In response, on February 19th, Bascom orders Cochise’s male family members hung, but allows the women to leave.
Thus it is that the Apache Wars begin. Countless Apaches, Mexicans, and Anglo Americans will live in misery and die violently because of incredibly stupid decisions made by a young, inexperienced officer and the idiot who put him in charge. (Note: U.S. Army officers were given little or no training in the languages and customs of American Indians. Few had any empathy for native people whose way of life and very survival were threatened by the American’s massive migration to, and occupation of, the West.)
An excellent book on this subject is The Wrath of Cochise: The Bascom Affair and the Origins of the Apache Wars by Terry Mort. You can read our review here.
1862
February
President Jefferson Davis declares Arizona Territory to be a part of the Confederate States of America. To take control of the American Southwest, Confederate soldiers commanded by Captain Sherod Hunter occupy Tucson on February 28, 1862.
1862
May 5th. 1st Battle of Dragoon Springs
Confederate soldiers are ambushed by 100 Apache warriors led by Cochise near present-day town of Dragoon, AZ. The Apaches kill one soldier, a sergeant, and a Mexican stock herder, and confiscate a large number of cattle and horses.

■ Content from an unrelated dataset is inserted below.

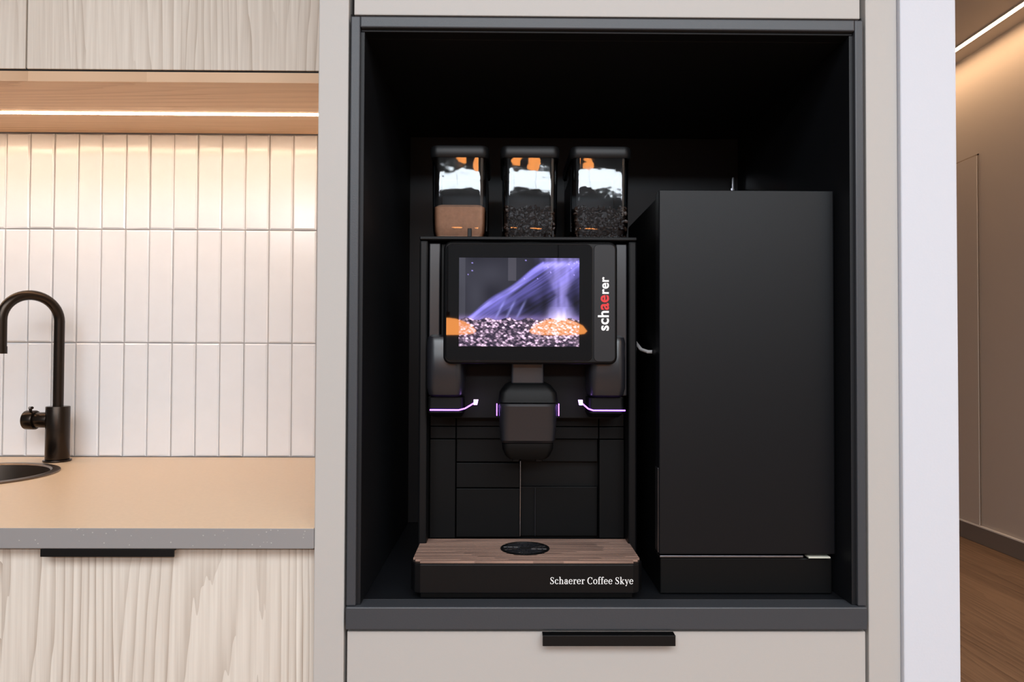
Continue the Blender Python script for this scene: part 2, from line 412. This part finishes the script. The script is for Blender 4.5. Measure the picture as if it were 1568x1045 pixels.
# ------------------------------------------------------------ tall cabinet with niche
tc_ = empty('tall_cabinet', (.155, .38, 0))
box('side_panel_left', -.289, -.243, 0, .755, 0, 2.5, GREIGE, .0015, tc_)
box('side_panel_right', .557, .606, 0, .755, 0, 2.5, GREIGE, .0015, tc_)
box('top_front', -.2355, .5495, .002, .022, 1.6945, 2.5, GREIGE, .0015, tc_)
box('drawer_front', -.2385, .553, .002, .022, .40, .7485, GREIGE, .0015, tc_)
box('lower_drawer_front', -.2385, .553, .002, .022, .08, .396, GREIGE, .0015, tc_)
boxes('carcass', [(-.2425, .5565, .03, .755, .0, .748), (-.2425, .5565, .03, .755, 1.70, 2.5), (-.2425, -.2405, .012, .5, .748, 1.70), (.5545, .5565, .012, .5, .748, 1.70)], GAP, 0, tc_)
boxes('drawer_handle', [(.058, .258, -.012, .002, .7455, .7485), (.058, .258, -.014, -.011, .7325, .7485)], HANDLE, .0006, tc_)
XL, XR, ZB, ZT, YB = -.219, .533, .788, 1.669, .54
boxes('niche_frame', [(-.2395, XL-.006, -.003, .03, .7885, 1.6905), (XR+.006, .5525, -.003, .03, .7885, 1.6905), (XL-.006, XR+.006, -.003, .03, ZT+.004, 1.6905), (-.2395, .5525, -.006, .03, .7535, ZB)], FRAME, .002, tc_)
boxes('niche_lining', [(-.2395, XL, .004, YB, ZB, ZT), (XR, .5525, .004, YB, ZB, ZT), (-.2395, .5525, .03, YB+.01, ZT, 1.69), (XL-.0055, XR+.0055, .004, .03, ZT, ZT+.0035), (-.2395, .5525, .0305, YB+.01, .755, ZB-.0002), (-.2395, .5525, YB, YB+.01, ZB, ZT)], NICHE, .001, tc_)

# ------------------------------------------------------------ coffee machine
BLK = mat('machine_satin_black', (9, 10, 12), .42, spec=.25, bump=.08, bscale=900)
BLK2 = mat('machine_dark_panel', (5, 6, 7), .5, spec=.2, bump=.05, bscale=900)
LOWP = mat('machine_lower_panel', (6, 7, 8), .5, spec=.16, bump=.05, bscale=900)
GREY = mat('machine_grey_plastic', (31, 32, 37), .3, spec=.65)
GLOSS = mat('screen_black_glass', (3, 3, 4), .02, spec=.6, ior=1.55)
CHR = mat('chrome', (200, 200, 205), .15, metal=1)
LEDP = emit('led_purple', (164, 96, 255), 6)
LEDP2 = emit('led_lilac_tip', (200, 150, 255), 6)
WHT = mat('label_white', (238, 238, 238), .5, emis=(255, 255, 255), estr=.15)
RED = mat('label_red', (214, 40, 44), .5, emis=(220, 30, 30), estr=.15)
cm = empty('coffee_machine', (.036, .3, .788))
# body
boxes('side_pillars', [(-.147, -.1325, .125, .52, .79, 1.365), (.2105, .225, .125, .52, .79, 1.365)], BLK, .003, cm)
box('top_cap', -.147, .225, .122, .52, 1.3655, 1.372, BLK, .002, cm)
boxes('pillar_inlays', [(-.1315, -.112, .133, .2, 1.10, 1.362), (.190, .2095, .133, .2, 1.10, 1.362)], GREY, .002, cm)
box('head_panel', -.112, .19, .14, .3, 1.06, 1.362, BLK2, .002, cm)
box('core', -.132, .21, .19, .51, .79, 1.36, BLK2, 0, cm)
lw = []
for (a, b) in [(-.131, -.0865), (-.085, .1645), (.166, .2095)]:
    lw.append((a, b, .166, .189, 1.0445, 1.10)); lw.append((a, b, .166, .189, 1.0225, 1.043))
lw += [(-.131, -.0865, .163, .189, .849, 1.021), (.166, .2095, .163, .189, .849, 1.021)]
lw += [(-.085, .0265, .172, .189, .981, 1.021), (.028, .1645, .176, .189, .981, 1.021), (-.085, .0265, .170, .189, .936, .979), (-.085, .0265, .170, .189, .849, .934), (.028, .1645, .178, .189, .849, .936)]
boxes('front_panels', lw, LOWP, .0008, cm)
cyl('seam_highlight_left', (.0275, .168, .85), (.0275, .168, .983), .0010, CHR, cm, n=12)  # thin chrome rod standing in for the highlight along a door seam
cyl('seam_highlight_right', (.054, .174, .85), (.054, .174, .935), .0008, GREY, cm, n=12)  # second rod, likewise a modelled seam highlight and no pipe
# touch display
box('display_mount', -.06, .15, .086, .141, 1.17, 1.34, BLK2, .004, cm)
plate('display_bezel', -.1, .181, 1.155, 1.353, .058, .090, .012, BLK, cm, .004)
plate('display_glass', -.096, .1405, 1.160, 1.349, .0565, .06, .009, GLOSS, cm, .001)
plate('display_side_strip', .1425, .1775, 1.159, 1.349, .057, .062, .008, mat('display_strip', (34, 35, 38), .4, spec=.3), cm, .001)

def screen():
    x0, x1, z0, z1, y = -.0748, .1192, 1.1835, 1.3265, .0562
    nx, nz = 220, 160
    def h(i, j, s=0): return (math.sin(i*127.1+j*311.7+s*74.7)*43758.5453) % 1
    def sm(a, b, t):
        t = max(0, min(1, (t-a)/(b-a))); return t*t*(3-2*t)
    def vn(x, y, s=0):
        i, j = math.floor(x), math.floor(y); u, v = x-i, y-j; u = u*u*(3-2*u); v = v*v*(3-2*v)
        return (h(i, j, s)*(1-u)+h(i+1, j, s)*u)*(1-v)+(h(i, j+1, s)*(1-u)+h(i+1, j+1, s)*u)*v
    def col(u, v):
        px, py = 703+184*u, 395+136*v
        c = Vector((.012, .012, .022))
        c += Vector((.035, .035, .045))*vn(px/26, py/30, 1)*sm(840, 740, px)
        if 778 < px < 790 and py < 430: c += Vector((.045, .042, .05))
        if px < 713: c += Vector((.03, .03, .035))
        # diagonal beam of the bean hopper, lit blue-violet
        top = 486-(px-715)*.72 + 2*math.sin(px*.09)
        if px > 832: top = 402-(px-832)*.06
        dd = py-top; t = sm(-3, 4, dd)
        if t > 0:
            q = (py-402)+(px-832)*(.72-.10*min(max(dd/40, 0), 1))
            al = px-.7*py
            st = vn(q/5.5, al/60, 2)*.6 + vn(q/2.2, al/40, 3)*.6
            edge = math.exp(-dd/14)*.9 + math.exp(-dd/55)*.75
            c += Vector((.14, .12, .50))*t*st*edge*1.6
            c += Vector((.28, .25, .66))*t*math.exp(-((dd-5)/5)**2)*(.2+.6*vn(px/14, py/9, 8))
            c *= 1-.9*math.exp(-(((px-808)/22)**2+((py-467)/14)**2))
            c *= 1-.7*math.exp(-(((px-775)/14)**2+((py-480)/7)**2))
            c *= 1-.85*math.exp(-(((px-882)/11)**2+((py-462)/28)**2))
            c *= 1-.75*math.exp(-(((px-834)/8)**2+((py-466)/24)**2))
            for q in range(3):
                c += Vector((.25, .25, .6))*math.exp(-((px-(768+q*16)-(470-py)*.5)/2.0)**2)*sm(455, 470, py)*sm(492, 482, py)*.6
        # bright pour
        w = 27-.36*(py-397) if py < 452 else 7+.40*(py-452)
        cx = 859
        b = math.exp(-(abs(px-cx)/max(w, 6))**3)*(.35+.65*vn(px/4.5, py/22, 4))
        c += Vector((.36, .31, .80))*b*(.95 if py < 470 else 1.2)
        c += Vector((.8, .7, .8))*math.exp(-(((px-858)/13)**2+((py-487)/10)**2))*.8
        c += Vector((.3, .2, .5))*math.exp(-((py-489)/5)**2)*.5
        if h(int(px/2), int(py/2), 9) > .996 and py < 440: c += Vector((.3, .25, .7))
        # beans
        if py > 489+2*math.sin(px*.2):
            s = 4.2; bx = px/s+.5*(int(py/3.4) % 2); by = py/3.4
            best = 9; bi = None
            for di in (-1, 0, 1):
                for dj in (-1, 0, 1):
                    i, j = math.floor(bx)+di, math.floor(by)+dj
                    ox, oy = i+h(i, j, 5), j+h(i, j, 6); dd = math.hypot(bx-ox, by-oy)
                    if dd < best: best = dd; bi = (i, j)
            r = h(bi[0], bi[1], 7); sh = max(0, 1-best*1.35)
            k = .05+(r**2.6)*1.9
            c = Vector((.80, .55, .76))*k*sh*1.4 + Vector((.015, .01, .03))
            c += Vector((.5, .4, .35))*math.exp(-(((px-855)/30)**2+((py-500)/14)**2))*sh
        return c
    V = []; F = []; C = []
    for j in range(nz+1):
        for i in range(nx+1):
            u, v = i/nx, j/nz; V.append((x0+(x1-x0)*u, y, z1-(z1-z0)*v)); C.append(col(u, v))
    for j in range(nz):
        for i in range(nx):
            a = j*(nx+1)+i; F.append((a, a+nx+1, a+nx+2, a+1))
    me = bpy.data.meshes.new('screen_picture'); me.from_pydata(V, [], F)
    at = me.color_attributes.new('Col', 'FLOAT_COLOR', 'POINT')
    for k, c in enumerate(C): at.data[k].color = (max(c[0], 0), max(c[1], 0), max(c[2], 0), 1)
    m = bpy.data.materials.new('screen_picture'); m.use_nodes = True; b = m.node_tree.nodes['Principled BSDF']
    b.inputs['Base Color'].default_value = (.003, .003, .004, 1); b.inputs['Roughness'].default_value = .02; b.inputs['IOR'].default_value = 1.55; b.inputs['Specular IOR Level'].default_value = .6
    a = m.node_tree.nodes.new('ShaderNodeAttribute'); a.attribute_name = 'Col'
    m.node_tree.links.new(a.outputs['Color'], b.inputs['Emission Color']); b.inputs['Emission Strength'].default_value = 1.0
    return finish(bpy.data.objects.new('screen_picture', me), m, 0, 2, cm)
screen()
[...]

May 9th. 2nd Battle of Dragoon Springs
Confederate soldiers take back their herd of cattle and horses, and kill five Apaches. The Confederate sergeant that had been killed 4 days earlier is buried at the Dragoon Springs stage station.The ruins and grave sites are still there at the ruins of the Butterfield Stage Station 3 miles from the town of Dragoon, AZ. Directions to Dragoon Springs Stage Station.
1862–July. Battle of Apache Pass
General James Carleton, Union Volunteers of the California Column, leads a Union army eastward to halt the Confederate invasion of New Mexico. He establishes Fort Bowie and the American forces fight the hostile Apaches for control of Apache Springs over two days. For more about the battles of Dragoon Springs and Apache Pass click here.
1863
Mangas Coloradas tries to make peace with the Americans on several occasions, and on January 17th, the old Chief decides to accept a truce offer from the captain of the California Volunteers. American soldiers violate the truce, ambush and take Mangas Coloradas prisoner. General Joseph West orders him killed.
Daniel Conner, a miner who witnesses the event, said later that the soldiers assigned to guard Mangas were tormenting him by poking his legs with red-hot bayonets. When Mangas tried to get up, the soldiers shot him. One soldier took his scalp: another boiled the flesh from his head, and sold the skull to a phrenologist in the East. His body was dumped in a ditch.
His son Mangus joins forces with the bands of Victorio, Nana, and Geronimo and continues to fight the American invaders. Except for a few warriors, women and children, his Warm Springs Apaches will be nearly annihilated by the time Geronimo surrenders for the last time in 1886.
1871 – April Camp Grant Massacre
Camp Grant is located at the confluence of the San Pedro River and Aravaipa Creek about 50 miles north of Tucson. It was the home of the Aravaipa Apaches before they had been driven from the area by white settlers. In February, five starving old Aravaipa women come to the camp under a flag of truce asking for sanctuary, which is granted by a Lieutenant Whitman. Before long, over 500 Aravaipas, under Chief Eskiminzin, gather in the area, asking that they be allowed to grow crops along the creek to feed their people. This too Whitman allows. He also arranges for them to “earn their keep” by working as farmhands for the local ranchers after extracting a promise from the Indians that none would participate in any raids.
However, other Apache bands continue raiding, and some of these raids are blamed on the Camp Grant Aravaipa. On April 30, an angry mob of 150 Tucson citizens and their Papago (now Tohono O’odham) mercenaries attack the Aravaipa camp, clubbing and shooting 144 people. All but eight of the corpses are women and children, as most of the men had been away hunting. Twenty-seven Araviaipa Apache children are captured and sold in Mexico by the Papagos.